Government relying on limited data to create rural heat decarbonisation policy. says OFTEC

Government’s current reluctance to support renewable liquid fuels as part of the UK’s green heat agenda is based on flawed evidence, according to the initial outcomes of field trials.

Data from an ongoing European project testing various renewable liquid fuel options across 100 sites showed that Hydrotreated Vegetable Oil (HVO) – a sustainable, fossil free fuel derived from waste – can provide a drop-in replacement for kerosene for oil heated homes.

This means little or no modification of existing oil heating systems and tanks is required for use with HVO which is already available across the UK. The trials also show that HVO can be blended with heating oil in varying degrees without issue so could be seamlessly introduced to the domestic heating market.

These findings directly contradict those of a report produced for the Department of Business, Energy and Industrial Strategy (BEIS) which fails to consider HVO for use in heat.

Among the inaccuracies included, the DBEI report states that, “If systems are to use blends above 30% biodiesel … converting oil-fired boilers would be more costly and complex and would most likely require a new dedicated boiler and storage tank.”

The report goes on to say, “Technology availability is likely to constrain the rate of growth in bioliquid boilers, as dedicated component parts, tanks and ancillaries are not yet widely deployed or commercially available at competitive prices in the domestic sector.” The use of HVO again invalidates these claims.

OFTEC CEO Paul Rose comments: “Outcomes of the renewable liquid fuel trials across Europe so far are highly encouraging and the use of HVO in particular directly addresses the compatibility issues raised in the report to DofBEIS.

“If evidence like this is the foundation of government decision making, it is unacceptably misleading and fails to provide the full picture. We have working proof that the right type of renewable liquid fuel can offer a simple, cost effective, drop-in solution for rural homes which are often particularly expensive and challenging to decarbonise.”

HVO, commonly known as renewable or biodiesel, is produced by hydroprocessing used cooking oils (UCOs). Equally, any new renewable liquid fuel introduced to the market would be manufactured from recycled waste materials or crop residues and certified as fully sustainable, so there is no adverse impact on the environment. 

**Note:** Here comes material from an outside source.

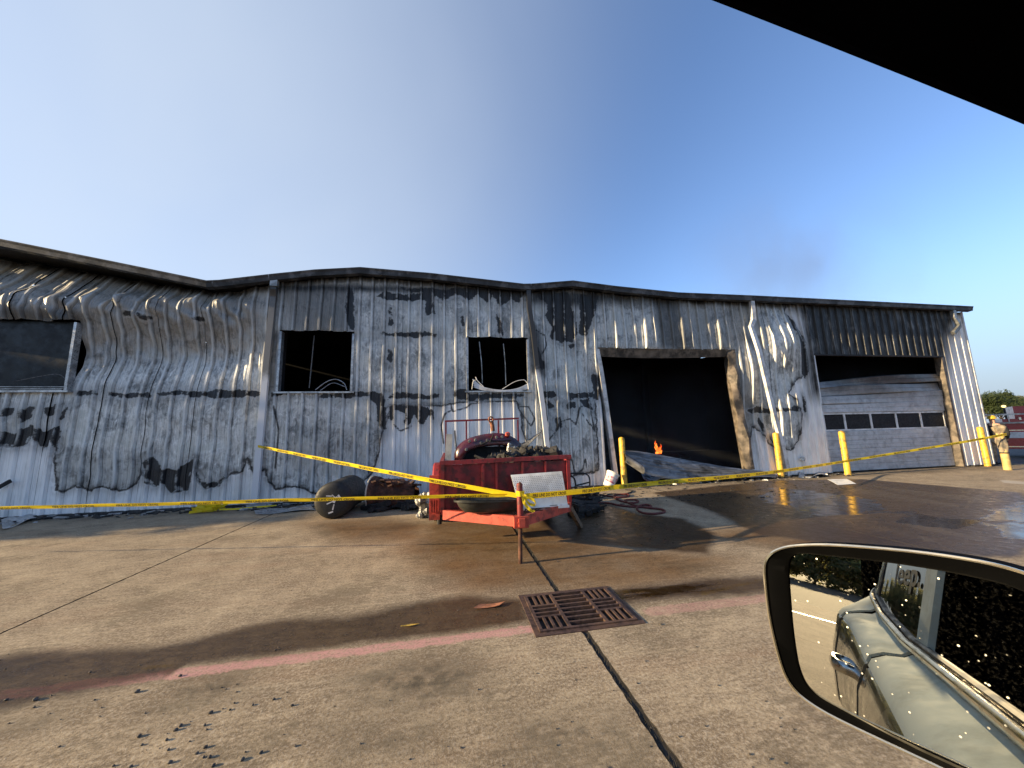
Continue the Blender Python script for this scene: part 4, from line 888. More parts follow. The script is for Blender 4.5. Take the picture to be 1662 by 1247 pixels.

Supply has also been cited as an issue with renewable liquid fuels for heat but as demand for these fuels is increasing, so is the supply of waste materials used for manufacture.

Biodiesel is already used in large quantities for road transport and, as electric vehicles become more common, surplus raw material can be diverted to produce renewable heating oil. New manufacturing innovations are also likely to revolutionise the industry, further increasing supply and driving down costs.

Paul Rose continues: “Limited supplies of HVO are currently on the market and, with clear policy support, industry will have the confidence to invest in expanding production further.

“UK government needs to fully consider this real-world evidence on renewable liquid fuels and re-think heat policy to support this option alongside the narrow range of low carbon heat solutions currently backed.

“Broadening out the choices available to homeowners is the only way to create a competitive market and reduce cost, which is currently the main barrier to consumer take up of clean heat solutions.”